Task instructions: Return nothing but the lines from the one with "Model this scene" through the one with "SC.camera = cam" in the data below, word for word and without pictures.

Data to process:
▬▬▬▬▬▬▬▬▬▬

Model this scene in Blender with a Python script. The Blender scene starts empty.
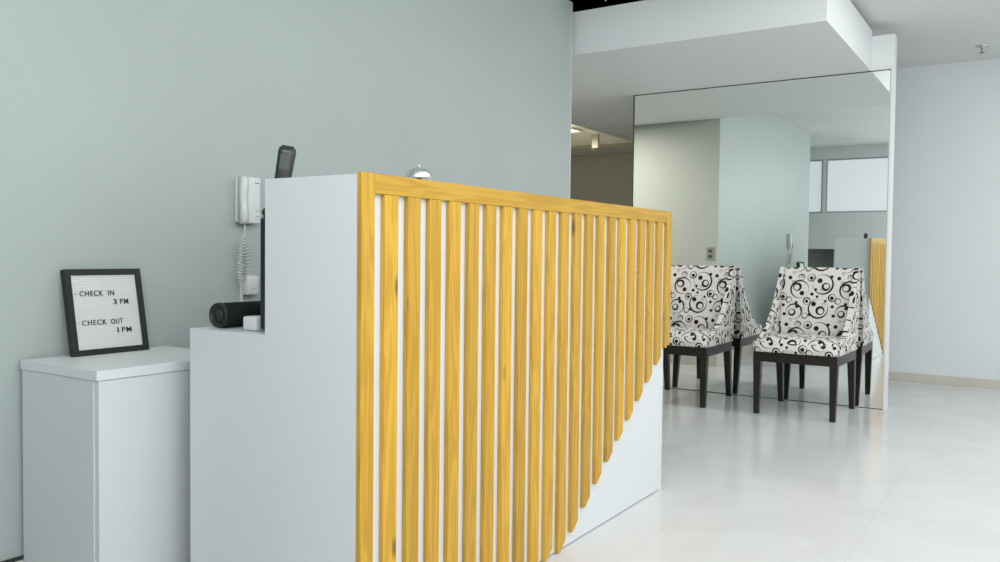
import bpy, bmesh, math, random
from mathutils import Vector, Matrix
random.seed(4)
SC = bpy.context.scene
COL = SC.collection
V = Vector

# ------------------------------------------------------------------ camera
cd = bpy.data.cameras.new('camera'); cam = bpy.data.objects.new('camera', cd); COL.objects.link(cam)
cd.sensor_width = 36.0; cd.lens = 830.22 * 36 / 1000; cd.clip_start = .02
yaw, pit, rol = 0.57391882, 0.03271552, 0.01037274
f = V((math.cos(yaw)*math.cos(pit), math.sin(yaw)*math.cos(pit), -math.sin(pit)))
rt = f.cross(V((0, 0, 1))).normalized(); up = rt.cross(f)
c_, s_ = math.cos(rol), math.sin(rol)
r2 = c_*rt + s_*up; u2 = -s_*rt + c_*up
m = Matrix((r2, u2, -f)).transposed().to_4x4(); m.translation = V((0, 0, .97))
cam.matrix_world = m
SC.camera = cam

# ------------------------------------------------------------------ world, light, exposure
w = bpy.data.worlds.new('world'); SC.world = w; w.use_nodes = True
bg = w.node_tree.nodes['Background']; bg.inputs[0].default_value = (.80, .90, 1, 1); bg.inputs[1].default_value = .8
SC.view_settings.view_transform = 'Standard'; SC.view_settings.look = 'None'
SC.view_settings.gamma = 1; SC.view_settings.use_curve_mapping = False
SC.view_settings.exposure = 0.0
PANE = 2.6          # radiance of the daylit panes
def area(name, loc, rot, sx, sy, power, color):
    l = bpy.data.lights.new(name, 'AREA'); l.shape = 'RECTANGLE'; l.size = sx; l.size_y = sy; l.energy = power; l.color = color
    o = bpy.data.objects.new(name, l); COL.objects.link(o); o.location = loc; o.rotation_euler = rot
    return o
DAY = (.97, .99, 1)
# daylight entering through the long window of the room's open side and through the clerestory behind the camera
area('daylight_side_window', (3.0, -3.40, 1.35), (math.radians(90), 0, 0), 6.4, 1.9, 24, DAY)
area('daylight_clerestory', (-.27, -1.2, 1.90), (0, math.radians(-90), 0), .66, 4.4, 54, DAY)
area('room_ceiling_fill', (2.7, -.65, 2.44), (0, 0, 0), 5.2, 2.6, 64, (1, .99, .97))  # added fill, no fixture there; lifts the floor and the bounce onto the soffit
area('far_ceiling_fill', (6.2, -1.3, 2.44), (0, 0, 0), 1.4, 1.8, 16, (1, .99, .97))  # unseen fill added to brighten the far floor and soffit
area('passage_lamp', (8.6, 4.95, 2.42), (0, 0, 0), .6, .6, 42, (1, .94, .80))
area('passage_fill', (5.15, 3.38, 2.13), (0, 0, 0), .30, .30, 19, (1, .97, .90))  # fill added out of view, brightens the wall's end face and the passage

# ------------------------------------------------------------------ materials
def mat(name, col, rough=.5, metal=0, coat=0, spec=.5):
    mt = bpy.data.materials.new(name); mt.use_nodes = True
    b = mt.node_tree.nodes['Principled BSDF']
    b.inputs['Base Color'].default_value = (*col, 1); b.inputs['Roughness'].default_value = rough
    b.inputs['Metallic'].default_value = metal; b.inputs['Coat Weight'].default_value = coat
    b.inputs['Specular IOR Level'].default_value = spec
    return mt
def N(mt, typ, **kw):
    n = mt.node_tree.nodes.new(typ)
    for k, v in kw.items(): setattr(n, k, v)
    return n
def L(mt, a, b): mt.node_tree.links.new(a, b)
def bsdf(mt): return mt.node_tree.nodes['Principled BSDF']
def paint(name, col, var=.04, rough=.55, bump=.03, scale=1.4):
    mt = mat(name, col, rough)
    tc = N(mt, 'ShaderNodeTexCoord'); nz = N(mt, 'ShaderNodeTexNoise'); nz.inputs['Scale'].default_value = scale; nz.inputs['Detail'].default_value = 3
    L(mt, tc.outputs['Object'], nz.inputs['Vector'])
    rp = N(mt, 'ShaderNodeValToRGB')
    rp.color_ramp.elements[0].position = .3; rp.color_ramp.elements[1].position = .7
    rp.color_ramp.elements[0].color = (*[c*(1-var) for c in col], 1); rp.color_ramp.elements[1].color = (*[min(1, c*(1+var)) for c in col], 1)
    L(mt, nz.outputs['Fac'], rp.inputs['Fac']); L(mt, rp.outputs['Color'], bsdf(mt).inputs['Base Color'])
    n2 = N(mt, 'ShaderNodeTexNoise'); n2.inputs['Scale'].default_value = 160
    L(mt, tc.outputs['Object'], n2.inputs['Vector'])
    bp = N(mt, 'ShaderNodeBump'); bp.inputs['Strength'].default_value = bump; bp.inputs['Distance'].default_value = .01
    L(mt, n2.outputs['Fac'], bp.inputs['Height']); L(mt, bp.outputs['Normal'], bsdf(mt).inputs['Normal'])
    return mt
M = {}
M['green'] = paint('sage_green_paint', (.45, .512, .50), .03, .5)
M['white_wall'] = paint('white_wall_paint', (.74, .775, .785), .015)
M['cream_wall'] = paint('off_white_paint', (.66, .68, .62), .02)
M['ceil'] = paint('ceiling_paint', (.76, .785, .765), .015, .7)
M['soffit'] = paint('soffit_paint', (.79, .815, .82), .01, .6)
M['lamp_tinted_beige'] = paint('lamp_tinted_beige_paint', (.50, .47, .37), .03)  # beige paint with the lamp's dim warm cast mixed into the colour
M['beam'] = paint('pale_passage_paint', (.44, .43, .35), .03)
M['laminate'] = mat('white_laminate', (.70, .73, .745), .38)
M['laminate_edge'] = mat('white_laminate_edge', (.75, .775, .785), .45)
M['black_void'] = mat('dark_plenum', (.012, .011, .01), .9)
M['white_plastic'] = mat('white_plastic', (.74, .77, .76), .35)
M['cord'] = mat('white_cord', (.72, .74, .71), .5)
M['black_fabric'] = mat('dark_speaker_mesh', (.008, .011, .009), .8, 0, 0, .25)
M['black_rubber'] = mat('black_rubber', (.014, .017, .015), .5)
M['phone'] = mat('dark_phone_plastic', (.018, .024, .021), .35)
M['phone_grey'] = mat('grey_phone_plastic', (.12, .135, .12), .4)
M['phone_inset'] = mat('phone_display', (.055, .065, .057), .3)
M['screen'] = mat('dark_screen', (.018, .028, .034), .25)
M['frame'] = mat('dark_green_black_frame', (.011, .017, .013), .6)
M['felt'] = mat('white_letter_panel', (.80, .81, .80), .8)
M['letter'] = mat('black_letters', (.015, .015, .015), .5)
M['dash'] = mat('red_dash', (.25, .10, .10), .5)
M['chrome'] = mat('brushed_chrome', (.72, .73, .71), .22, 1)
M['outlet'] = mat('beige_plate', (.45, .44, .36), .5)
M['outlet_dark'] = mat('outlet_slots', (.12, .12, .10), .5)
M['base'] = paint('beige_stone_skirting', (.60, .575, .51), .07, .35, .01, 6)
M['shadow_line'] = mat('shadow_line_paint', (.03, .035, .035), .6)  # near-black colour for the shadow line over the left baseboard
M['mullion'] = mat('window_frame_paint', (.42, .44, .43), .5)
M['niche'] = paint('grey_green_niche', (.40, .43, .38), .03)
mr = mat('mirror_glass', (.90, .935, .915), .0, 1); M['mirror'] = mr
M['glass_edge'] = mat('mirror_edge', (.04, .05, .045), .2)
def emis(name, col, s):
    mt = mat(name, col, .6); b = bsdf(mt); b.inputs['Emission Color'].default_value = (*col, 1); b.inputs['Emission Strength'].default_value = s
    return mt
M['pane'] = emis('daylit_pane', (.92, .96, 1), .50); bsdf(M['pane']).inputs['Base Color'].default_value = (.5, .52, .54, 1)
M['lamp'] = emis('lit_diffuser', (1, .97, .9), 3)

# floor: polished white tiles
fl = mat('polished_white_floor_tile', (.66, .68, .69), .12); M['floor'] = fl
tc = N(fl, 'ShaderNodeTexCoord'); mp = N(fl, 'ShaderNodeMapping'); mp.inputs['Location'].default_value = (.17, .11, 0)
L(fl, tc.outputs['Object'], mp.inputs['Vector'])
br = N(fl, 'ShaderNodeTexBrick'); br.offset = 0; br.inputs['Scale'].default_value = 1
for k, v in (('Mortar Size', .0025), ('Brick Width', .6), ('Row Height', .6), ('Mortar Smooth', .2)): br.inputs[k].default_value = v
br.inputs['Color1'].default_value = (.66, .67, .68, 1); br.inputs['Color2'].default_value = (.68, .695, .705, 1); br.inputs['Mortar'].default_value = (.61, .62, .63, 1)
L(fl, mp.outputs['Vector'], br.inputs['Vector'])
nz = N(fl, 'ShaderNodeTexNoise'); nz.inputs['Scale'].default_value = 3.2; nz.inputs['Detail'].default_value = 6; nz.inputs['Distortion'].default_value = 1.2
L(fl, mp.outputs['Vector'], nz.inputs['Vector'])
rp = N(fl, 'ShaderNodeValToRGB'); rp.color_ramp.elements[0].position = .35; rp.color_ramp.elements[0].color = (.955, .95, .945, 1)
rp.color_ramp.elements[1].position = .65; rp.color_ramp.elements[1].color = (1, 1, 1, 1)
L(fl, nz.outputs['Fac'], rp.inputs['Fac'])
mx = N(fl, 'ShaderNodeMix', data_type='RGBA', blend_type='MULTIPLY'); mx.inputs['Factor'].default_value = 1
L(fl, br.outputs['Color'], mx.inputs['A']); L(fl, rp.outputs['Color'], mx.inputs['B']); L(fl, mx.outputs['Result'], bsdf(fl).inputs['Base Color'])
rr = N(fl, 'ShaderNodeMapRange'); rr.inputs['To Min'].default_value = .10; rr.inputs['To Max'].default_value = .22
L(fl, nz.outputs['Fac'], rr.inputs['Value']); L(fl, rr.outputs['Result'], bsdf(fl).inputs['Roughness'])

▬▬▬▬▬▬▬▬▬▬

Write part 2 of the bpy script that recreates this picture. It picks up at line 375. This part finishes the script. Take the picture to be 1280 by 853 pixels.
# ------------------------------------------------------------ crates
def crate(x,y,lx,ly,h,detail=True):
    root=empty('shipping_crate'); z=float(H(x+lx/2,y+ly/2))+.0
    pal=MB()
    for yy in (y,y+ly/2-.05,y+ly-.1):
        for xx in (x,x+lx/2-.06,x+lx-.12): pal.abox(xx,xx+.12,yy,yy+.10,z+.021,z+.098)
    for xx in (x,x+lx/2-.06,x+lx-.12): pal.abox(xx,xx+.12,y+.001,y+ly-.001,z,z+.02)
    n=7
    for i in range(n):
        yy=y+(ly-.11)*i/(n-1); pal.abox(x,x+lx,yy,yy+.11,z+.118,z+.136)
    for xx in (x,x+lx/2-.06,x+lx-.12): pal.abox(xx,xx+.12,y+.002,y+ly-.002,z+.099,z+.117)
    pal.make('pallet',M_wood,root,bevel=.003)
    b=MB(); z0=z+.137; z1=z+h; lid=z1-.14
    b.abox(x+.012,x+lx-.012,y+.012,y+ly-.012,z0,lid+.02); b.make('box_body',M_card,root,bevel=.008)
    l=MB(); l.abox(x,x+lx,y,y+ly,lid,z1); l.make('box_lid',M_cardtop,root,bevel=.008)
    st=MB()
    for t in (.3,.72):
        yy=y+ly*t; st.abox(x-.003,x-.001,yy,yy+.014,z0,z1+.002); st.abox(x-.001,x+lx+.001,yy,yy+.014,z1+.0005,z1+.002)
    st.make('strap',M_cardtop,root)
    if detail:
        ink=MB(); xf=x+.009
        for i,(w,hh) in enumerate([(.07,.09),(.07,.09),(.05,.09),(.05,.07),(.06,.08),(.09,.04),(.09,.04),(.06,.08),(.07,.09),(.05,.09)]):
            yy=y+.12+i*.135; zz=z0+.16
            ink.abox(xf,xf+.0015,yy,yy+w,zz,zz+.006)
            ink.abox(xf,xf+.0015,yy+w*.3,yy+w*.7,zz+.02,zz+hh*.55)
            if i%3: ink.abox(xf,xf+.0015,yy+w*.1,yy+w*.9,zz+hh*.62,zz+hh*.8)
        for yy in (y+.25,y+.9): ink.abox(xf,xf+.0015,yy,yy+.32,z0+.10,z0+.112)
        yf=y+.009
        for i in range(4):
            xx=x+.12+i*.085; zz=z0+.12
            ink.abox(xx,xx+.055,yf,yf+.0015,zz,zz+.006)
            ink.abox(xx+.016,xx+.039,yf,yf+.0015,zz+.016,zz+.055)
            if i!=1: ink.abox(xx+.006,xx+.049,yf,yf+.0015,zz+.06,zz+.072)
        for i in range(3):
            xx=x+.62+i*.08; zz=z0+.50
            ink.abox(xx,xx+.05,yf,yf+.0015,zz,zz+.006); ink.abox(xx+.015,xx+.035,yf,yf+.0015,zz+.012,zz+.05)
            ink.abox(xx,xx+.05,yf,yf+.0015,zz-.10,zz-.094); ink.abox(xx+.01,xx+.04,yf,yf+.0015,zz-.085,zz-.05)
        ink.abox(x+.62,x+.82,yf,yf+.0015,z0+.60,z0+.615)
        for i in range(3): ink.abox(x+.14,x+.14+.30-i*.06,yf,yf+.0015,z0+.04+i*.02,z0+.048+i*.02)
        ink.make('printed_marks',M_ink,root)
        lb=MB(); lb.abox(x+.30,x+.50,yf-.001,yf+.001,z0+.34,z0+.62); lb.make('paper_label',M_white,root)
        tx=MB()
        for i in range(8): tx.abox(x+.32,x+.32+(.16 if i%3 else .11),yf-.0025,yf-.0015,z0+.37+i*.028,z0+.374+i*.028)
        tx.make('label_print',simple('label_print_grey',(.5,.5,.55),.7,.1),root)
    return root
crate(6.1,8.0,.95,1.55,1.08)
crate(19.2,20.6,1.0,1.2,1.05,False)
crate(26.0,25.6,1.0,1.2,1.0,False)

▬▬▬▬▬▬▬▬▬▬

Response below:
Model this scene in Blender with a Python script. The Blender scene starts empty.
import bpy, bmesh, math, random
from mathutils import Vector, Matrix
random.seed(4)
SC = bpy.context.scene
COL = SC.collection
V = Vector

# ------------------------------------------------------------------ camera
cd = bpy.data.cameras.new('camera'); cam = bpy.data.objects.new('camera', cd); COL.objects.link(cam)
cd.sensor_width = 36.0; cd.lens = 830.22 * 36 / 1000; cd.clip_start = .02
yaw, pit, rol = 0.57391882, 0.03271552, 0.01037274
f = V((math.cos(yaw)*math.cos(pit), math.sin(yaw)*math.cos(pit), -math.sin(pit)))
rt = f.cross(V((0, 0, 1))).normalized(); up = rt.cross(f)
c_, s_ = math.cos(rol), math.sin(rol)
r2 = c_*rt + s_*up; u2 = -s_*rt + c_*up
m = Matrix((r2, u2, -f)).transposed().to_4x4(); m.translation = V((0, 0, .97))
cam.matrix_world = m
SC.camera = cam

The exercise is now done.